Another One Bites The Dust: "One after another, the technicians quit, or tested my resolve by committing fireable offenses. I stuck to my guns. As soon as I would hire a new person, another tech would quit. We had our company holiday party in January. Only one tech showed up. The others had quit - I was down to one technician. The five original techs were gone.

"It was the inside office staff that kept us going. Ted in dispatch was awesome. Leanne worked wonders on the phone. And thank goodness for Susan. She had helped implement major changes at another company, and understood that turmoil and turnover were inevitable. But she could see that I was trying to create a smooth-sailing company, where accountability, respect and discipline created lifelong careers and happy customers - and profits to be shared by all.

"I searched for the real reasons the techs were leaving. One of them took a $10,000 pay cut to work for one of my competitors because I enforced our hair-above-the-collar dress policy. Was it really the haircut?

"I discovered the core problem was lack of self-esteem. One of my guys, as he was quitting, told me, 'I guess I'm just a butt-crack plumber. I'm not worth what you are charging.' That hit me like a ton of bricks. I raised my prices so that I could pay my techs the professional salary that I knew they deserved. And this fellow didn't think he was worth it.

"It's funny. It wasn't the customers who thought our prices were too high, it was the techs who had a problem with the prices. I needed to change my recruiting strategy. I had a good technical and sales training program mapped out. I didn't need a superstar, I needed someone who felt he was worth what I wanted to pay him!
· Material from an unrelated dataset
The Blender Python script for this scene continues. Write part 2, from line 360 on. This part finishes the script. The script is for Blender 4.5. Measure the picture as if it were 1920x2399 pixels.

"I visited with my remaining technician, Bryan. He told me he was scared. Who could blame him? He worried about the survival of the company. He wondered if he would have a job next week, so many people had left! I asked him to help me find some new techs, people who were interested in becoming professionals with professional salaries and benefits.

"With his help, I was back up to three technicians. Plumbers know other plumbers. He started selling the benefits of Dohner Plumbing to other techs. We moved forward slowly. I needed to remember that most folks live in a world of fear. Change scares them, failure scares them - and success scares them.

"Now, I am careful not to let my emotions run away with me. I can't take it personally if someone chooses to leave, I must insist on compliance. I am not going to let anyone persuade me to drop my standards. We will run as a well-organized, disciplined, accountable company or not at all. Period. It feels good following through on what I believe in.

Life's Lessons

"Business is much better, though profits haven't caught up, yet. The past two years have taught me a few things. I've discovered that the boss gets to make the rules of the game. And for every well-designed game there are players. Also, the level of resistance to change will be determined by the employee with the most fear.

"I promised my wife and my family that I would give our company my best shot. I have until 2003 to make it work, but I'm convinced that my ability to develop self-esteem in my employees will be the key to our success. The best use of my time is making sure that my techs understand how important they are. I'm committed to spending time each week one-on-one with a member of the team. I'll buy them lunch, ride along in the truck, work with them on the job, whatever it takes to make them successful. Together, we can create an incredible company.

"The other day, one of the new guys remarked, 'I can't believe anyone would walk away from this job!' It felt great to hear that. I knew I was offering a better way. And I am finally hiring people who recognize that."

May Steve's story inspire you to make the necessary changes at your own company. Good luck!